Can’t feel bad for not seeing it, since even top pros missed it in their big title game ^^

It’s hard for 0k players too…


I am certainly no expert on Japanese rules, but I can confirm that this is indeed the common interpretation. Someone could dig up some Japanese pro games that went to scoring with a multi-chain seki to confirm, but I’ll just give this reference in the meantime:

Antti Törmänen (Japanese pro) mentions the position below in his endgame book. He says that throwing in at A is a common mistake, since it loses a point.



This is a good example of the difference. Here “a” (and the point above it) is “eye space adjacent a group which possess dame” and so is not territory.

It’s like t16 in the game above. But the other “eye spaces” are surrounded by white groups that do not possess dame. But this hinges on the term group being adjacent stones rather than a broader definition along the lines of “stones adjacent to others of the same colour or eye space entirely surrounded by stones of that colour”. I feel this kind of definition is a bit of a stretch.

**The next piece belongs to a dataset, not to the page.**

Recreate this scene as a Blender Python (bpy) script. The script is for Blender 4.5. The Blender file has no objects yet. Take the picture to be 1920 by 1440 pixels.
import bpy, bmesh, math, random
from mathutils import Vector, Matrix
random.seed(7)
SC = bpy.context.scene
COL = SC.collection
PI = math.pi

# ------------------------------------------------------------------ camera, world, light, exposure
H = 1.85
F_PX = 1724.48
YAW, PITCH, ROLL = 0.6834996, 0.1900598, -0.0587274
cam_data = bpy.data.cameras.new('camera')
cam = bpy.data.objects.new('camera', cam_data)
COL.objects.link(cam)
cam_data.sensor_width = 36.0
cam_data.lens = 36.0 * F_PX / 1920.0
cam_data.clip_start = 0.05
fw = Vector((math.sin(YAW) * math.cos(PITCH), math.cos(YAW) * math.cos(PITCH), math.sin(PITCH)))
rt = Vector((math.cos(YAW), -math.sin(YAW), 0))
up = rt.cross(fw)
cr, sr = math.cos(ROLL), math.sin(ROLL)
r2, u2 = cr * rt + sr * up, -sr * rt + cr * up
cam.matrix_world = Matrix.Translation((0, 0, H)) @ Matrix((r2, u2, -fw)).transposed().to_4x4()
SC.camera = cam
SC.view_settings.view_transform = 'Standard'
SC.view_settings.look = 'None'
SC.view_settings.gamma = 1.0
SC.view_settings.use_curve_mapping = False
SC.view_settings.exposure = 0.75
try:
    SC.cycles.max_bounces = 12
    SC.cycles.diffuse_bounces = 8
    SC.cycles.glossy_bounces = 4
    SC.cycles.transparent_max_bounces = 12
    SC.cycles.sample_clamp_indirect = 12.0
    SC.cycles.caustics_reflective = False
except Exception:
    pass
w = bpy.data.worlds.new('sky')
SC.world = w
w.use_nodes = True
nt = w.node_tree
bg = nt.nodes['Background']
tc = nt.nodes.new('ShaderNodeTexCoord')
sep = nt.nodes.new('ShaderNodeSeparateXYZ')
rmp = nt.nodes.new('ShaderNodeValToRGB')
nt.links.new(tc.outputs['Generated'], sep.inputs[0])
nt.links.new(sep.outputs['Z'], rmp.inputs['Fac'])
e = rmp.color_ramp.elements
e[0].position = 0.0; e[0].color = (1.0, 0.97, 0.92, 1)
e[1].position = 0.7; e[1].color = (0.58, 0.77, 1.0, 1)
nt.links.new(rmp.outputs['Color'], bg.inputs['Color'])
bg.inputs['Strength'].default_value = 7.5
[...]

We might have slightly different ideas on what’s straightforward :slight_smile:

But actually thank you for explaining, it made it much clearer - I wouldn’t have even thought of the under the stones in this situation.


Yes I see what you mean. It’s kind of hilarious that the Japanese rules (at least that specific translation) fails to define something so basic, but if you go through the whole thing and read between the lines, the most reasonable interpretation is that group does not mean chain (at least in the context of determining what is in seki).